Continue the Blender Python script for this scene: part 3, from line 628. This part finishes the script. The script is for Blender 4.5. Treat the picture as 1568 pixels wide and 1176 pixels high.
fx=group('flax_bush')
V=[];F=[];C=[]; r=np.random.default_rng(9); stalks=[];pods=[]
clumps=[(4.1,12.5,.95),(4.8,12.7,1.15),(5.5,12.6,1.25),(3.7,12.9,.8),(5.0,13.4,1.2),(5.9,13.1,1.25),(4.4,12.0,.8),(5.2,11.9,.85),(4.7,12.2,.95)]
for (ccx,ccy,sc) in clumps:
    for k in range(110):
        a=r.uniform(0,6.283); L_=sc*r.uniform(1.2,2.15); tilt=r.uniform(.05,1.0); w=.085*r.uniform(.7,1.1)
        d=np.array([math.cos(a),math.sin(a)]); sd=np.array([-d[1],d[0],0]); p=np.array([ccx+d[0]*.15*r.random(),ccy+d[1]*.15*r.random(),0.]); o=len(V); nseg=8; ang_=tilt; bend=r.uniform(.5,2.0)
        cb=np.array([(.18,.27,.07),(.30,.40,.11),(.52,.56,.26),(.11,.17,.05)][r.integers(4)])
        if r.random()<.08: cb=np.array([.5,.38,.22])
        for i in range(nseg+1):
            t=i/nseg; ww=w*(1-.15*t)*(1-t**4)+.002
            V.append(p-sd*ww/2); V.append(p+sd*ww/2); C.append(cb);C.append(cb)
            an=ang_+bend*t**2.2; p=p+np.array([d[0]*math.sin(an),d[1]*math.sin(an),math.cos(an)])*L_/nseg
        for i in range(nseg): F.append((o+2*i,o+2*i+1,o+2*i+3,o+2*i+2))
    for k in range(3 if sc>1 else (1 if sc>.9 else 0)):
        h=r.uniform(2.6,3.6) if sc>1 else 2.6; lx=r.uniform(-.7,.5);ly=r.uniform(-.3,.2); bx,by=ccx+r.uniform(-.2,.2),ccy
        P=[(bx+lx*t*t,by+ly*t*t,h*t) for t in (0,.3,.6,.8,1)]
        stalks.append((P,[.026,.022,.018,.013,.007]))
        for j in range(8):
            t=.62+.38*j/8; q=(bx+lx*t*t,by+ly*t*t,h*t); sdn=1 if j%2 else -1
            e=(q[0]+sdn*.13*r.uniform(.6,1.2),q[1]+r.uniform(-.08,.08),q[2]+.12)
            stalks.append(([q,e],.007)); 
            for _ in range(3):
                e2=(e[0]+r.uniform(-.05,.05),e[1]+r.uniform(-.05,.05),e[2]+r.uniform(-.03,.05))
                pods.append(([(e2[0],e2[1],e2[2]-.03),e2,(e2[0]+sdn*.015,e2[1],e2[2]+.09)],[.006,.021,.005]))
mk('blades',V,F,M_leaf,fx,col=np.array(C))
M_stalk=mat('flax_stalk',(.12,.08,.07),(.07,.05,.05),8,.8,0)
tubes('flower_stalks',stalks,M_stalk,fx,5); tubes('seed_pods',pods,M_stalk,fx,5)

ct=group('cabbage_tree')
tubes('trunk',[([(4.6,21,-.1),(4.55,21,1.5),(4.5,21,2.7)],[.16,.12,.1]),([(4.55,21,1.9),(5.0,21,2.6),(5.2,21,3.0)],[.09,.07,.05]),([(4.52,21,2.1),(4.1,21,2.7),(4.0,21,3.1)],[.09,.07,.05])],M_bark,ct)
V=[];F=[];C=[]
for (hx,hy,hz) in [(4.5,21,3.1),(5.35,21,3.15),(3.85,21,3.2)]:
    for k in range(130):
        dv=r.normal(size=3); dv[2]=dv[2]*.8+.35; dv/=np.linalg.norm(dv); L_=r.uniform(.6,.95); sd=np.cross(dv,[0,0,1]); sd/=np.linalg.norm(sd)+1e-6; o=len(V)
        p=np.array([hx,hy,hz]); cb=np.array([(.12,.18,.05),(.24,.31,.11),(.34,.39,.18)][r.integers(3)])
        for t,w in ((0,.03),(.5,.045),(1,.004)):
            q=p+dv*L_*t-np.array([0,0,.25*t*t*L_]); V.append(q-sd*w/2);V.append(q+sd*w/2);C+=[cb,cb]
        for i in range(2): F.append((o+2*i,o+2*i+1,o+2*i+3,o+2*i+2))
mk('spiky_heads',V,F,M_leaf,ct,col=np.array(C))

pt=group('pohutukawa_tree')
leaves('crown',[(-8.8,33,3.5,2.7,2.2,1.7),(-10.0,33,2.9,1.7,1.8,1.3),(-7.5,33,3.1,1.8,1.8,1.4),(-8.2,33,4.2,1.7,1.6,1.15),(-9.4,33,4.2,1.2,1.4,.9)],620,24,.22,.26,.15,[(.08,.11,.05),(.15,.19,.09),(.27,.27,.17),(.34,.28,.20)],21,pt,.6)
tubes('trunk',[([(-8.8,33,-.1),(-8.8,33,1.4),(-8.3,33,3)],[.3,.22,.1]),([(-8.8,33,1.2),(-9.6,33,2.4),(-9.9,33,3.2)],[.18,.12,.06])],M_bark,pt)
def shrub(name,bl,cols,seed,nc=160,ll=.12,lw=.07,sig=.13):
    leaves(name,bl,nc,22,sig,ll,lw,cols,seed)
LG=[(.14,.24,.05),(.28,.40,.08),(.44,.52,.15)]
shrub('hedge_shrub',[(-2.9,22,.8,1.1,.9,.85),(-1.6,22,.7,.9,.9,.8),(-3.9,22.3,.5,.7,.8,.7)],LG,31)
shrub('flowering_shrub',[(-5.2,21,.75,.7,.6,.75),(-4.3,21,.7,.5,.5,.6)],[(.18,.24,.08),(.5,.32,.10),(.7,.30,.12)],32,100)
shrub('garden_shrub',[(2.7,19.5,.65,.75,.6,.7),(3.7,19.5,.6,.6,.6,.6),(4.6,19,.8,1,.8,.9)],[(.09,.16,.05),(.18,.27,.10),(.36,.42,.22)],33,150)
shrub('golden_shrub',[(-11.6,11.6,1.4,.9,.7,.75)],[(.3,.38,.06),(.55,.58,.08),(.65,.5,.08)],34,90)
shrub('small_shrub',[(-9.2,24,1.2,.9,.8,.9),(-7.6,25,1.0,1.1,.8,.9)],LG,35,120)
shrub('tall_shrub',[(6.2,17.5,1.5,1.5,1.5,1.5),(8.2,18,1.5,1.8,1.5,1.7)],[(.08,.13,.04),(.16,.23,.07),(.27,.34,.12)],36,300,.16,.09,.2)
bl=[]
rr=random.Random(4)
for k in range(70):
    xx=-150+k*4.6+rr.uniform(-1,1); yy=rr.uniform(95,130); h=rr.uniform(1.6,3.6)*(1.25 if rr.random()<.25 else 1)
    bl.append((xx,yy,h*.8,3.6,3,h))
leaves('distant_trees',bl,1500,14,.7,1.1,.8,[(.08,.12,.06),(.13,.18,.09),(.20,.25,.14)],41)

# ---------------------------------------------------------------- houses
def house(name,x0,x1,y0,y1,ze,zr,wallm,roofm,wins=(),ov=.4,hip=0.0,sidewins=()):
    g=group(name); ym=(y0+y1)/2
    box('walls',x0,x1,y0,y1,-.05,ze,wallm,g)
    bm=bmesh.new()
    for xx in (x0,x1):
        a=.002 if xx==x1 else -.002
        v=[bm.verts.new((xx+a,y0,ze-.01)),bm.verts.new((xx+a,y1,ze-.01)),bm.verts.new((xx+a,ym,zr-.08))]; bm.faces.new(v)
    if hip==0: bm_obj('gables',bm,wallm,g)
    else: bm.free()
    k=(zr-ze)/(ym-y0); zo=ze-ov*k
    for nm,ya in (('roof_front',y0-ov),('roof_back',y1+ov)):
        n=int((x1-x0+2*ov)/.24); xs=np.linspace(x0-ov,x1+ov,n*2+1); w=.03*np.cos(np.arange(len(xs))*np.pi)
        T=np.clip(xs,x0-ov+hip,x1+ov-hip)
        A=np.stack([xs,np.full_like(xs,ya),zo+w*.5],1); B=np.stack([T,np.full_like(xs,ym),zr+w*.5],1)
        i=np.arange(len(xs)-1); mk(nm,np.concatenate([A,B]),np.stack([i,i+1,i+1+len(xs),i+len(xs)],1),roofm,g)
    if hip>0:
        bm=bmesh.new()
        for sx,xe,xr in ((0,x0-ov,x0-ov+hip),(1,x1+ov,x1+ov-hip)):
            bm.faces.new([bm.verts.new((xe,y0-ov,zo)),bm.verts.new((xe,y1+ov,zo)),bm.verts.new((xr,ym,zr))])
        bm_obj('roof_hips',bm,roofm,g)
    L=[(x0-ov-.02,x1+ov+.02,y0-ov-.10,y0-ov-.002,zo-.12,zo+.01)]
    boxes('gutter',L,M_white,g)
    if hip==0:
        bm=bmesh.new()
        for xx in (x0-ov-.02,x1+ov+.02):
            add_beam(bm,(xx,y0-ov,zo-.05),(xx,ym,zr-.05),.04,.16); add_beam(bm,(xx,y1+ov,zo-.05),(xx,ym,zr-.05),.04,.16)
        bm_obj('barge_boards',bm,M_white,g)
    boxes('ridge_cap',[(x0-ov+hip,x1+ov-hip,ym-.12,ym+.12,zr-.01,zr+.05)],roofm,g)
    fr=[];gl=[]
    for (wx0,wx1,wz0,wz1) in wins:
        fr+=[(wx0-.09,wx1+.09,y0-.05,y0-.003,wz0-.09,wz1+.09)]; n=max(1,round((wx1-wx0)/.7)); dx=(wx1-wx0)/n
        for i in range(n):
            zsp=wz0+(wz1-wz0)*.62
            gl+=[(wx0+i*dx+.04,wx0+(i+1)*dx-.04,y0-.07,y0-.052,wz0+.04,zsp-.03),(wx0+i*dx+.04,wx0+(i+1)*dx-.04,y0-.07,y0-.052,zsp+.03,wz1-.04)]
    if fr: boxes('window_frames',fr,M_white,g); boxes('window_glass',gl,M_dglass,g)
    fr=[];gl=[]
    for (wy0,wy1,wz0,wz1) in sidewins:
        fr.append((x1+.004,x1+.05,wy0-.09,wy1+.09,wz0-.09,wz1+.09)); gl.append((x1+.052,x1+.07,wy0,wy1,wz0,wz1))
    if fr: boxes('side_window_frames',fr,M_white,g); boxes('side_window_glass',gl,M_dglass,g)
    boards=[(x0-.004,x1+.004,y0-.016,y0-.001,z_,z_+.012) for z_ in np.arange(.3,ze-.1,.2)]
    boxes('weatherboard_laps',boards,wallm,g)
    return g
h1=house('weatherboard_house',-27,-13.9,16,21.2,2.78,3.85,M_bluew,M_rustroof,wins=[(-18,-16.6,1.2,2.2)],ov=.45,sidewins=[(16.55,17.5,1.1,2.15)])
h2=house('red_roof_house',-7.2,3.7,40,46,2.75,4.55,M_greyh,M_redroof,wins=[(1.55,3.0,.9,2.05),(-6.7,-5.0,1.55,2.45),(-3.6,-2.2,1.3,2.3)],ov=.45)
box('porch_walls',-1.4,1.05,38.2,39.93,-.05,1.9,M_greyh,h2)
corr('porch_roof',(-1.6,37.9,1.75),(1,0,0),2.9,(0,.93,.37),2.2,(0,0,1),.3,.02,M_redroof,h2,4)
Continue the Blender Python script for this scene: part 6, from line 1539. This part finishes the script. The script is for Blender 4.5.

TASK DIRECTIONS ->
Pick out and copy the lines of the material that include the word "this".

OUTPUT OF THE TASK ->
Continue the Blender Python script for this scene: part 3, from line 628. This part finishes the script. The script is for Blender 4.5. Treat the picture as 1568 pixels wide and 1176 pixels high.
Continue the Blender Python script for this scene: part 6, from line 1539. This part finishes the script. The script is for Blender 4.5.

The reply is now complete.